In 1919, Archie Lee left his job as a newspaper reporter to join the St. Louis agency producing ads for Coca-Cola.
“Like most advertisers of that time, Coca-Cola published a variety of statements in newspapers and magazines and used billboards with varying appeals,” the St. Louis Globe-Democrat wrote. “Lee introduced a practice now basic in advertising: a theme for the printed message and a pattern for the billboard, with emphasis on repetition.”
He tried a variety of slogans, but in 1929, Lee crafted the one that would stick: Coke was “the pause that refreshes.”
It would become one of the most successful advertising pitches in American history, helping to build the brand for the next two decades and beyond. “No single individual has done more to popularize Coca-Cola than Archie Lee,” the company’s president, Robert Woodruff, once said. That included commissioning artist Haddon Sundblom to create a Christmas ad that would forever fix in children’s minds the image of Santa Claus as a rotund, ruddy-cheeked and bearded figure in a red suit.
For at least the past few weeks, America has been on a pause, but not necessarily one that refreshes. The contest between Vice President Kamala Harris and former President Donald Trump is too close to call, and for many people, that creates profound anxiety. Major and minor life decisions are on hold as we await the result.
Taking a break
Going all the way back to 1886, Coca-Cola’s advertising had used the word “refreshing,” but Archie Lee put a different twist on the appeal of the soft drink.
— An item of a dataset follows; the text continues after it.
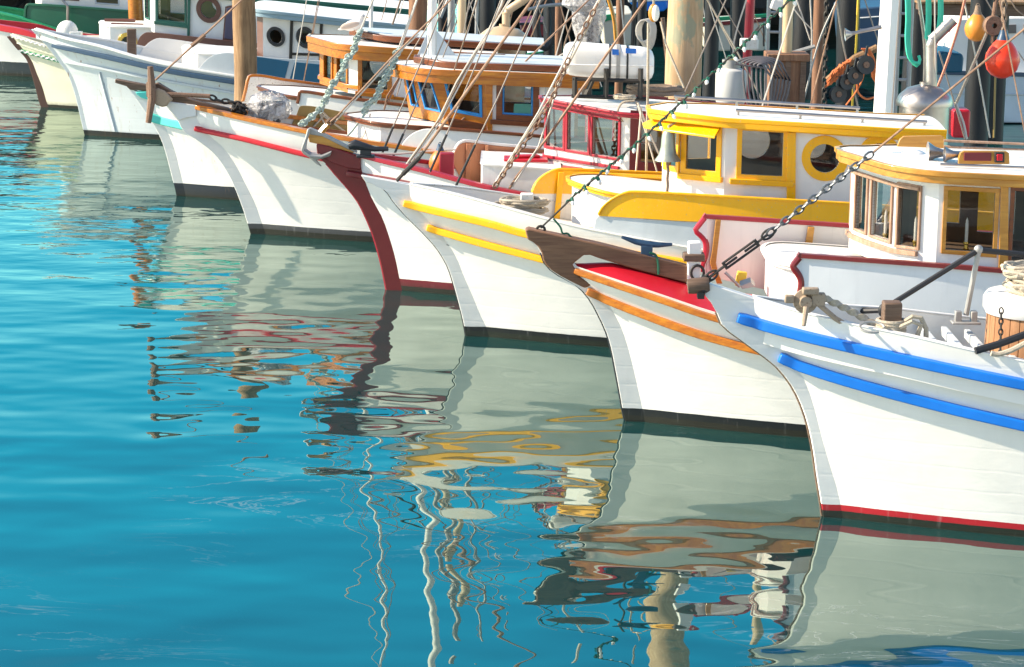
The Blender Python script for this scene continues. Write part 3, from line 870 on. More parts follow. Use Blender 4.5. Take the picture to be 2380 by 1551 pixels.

America in the 1920s seemed like a hectic, tension-filled place, more than ready for a refreshing pause.
According to Mark Prendergrast’s history of the company, For God, Country & Coca-Cola, Lee’s first iteration of the slogan that would become a classic came in 1923, when he created “Pause and Refresh Yourself.” Lee explained, “our nation is the busiest on earth. From breakfast to dinner there’s no end of work.” Thus taking a break in the day was well justified, and even needed.
Prendergrast wrote that Coke “provides a panacea whenever daily life seems too difficult, harried, fragmented or confused.”
“The pause that refreshes” implies an acknowledgment that respite is needed from a troubled world — perhaps a more realistic message than that of the 1971 Coke commercial that began:
I'd like to buy the world a home
And furnish it with love
Grow apple trees and honey bees
And snow white turtle doves
I'd like to teach the world to sing
In perfect harmony
I'd like to buy the world a Coke
High anxiety
Anxiety about the election outcome is keeping people awake at night. The only thing certain about the results is that a second Trump term would look very different from a Harris presidency.
With so much up in the air, consumers are holding off on making offers to buy homes or cars, and companies are hesitating to fill some jobs.
As the New York Times reported last month, “The American pastime of spending money on stuff — a honeymoon in paradise, that new car smell, a kitchen renovation, impulsive online shopping — is currently on pause for some.
“There are engaged couples so preoccupied with the current state of affairs that they can’t commit to wedding venues for 2025, and some who, a year ago, anticipating that a political pall could color their big day, steered clear of October and November dates. Car dealers and real estate agents say buyers are waiting out the election to see if interest rates or prices fall in the aftermath.”
The election is not only affecting pocketbook decisions. “The American Psychological Association’s annual Stress in America survey found that, as of August, politics was the leading cause of stress for seven out of 10 adults across party lines,” Shayla Love wrote in The Atlantic. “In a poll from a mental-health-care company the same month, 79 percent of respondents reported that the presidential election made them feel anxious this year, and more than half thought about the election every day.”
In less complicated times, networks and newspapers would call the winners on Tuesday after the polls close — or the morning after. But it’s quite possible this agonizing pause will last longer. In 2020, the election wasn’t called until Saturday. In 2000, the uncertainty lasted until mid-December when the US Supreme Court ended the Florida recount.
If the outcome is that long in coming, many Americans may need stronger drinks than Coca-Cola.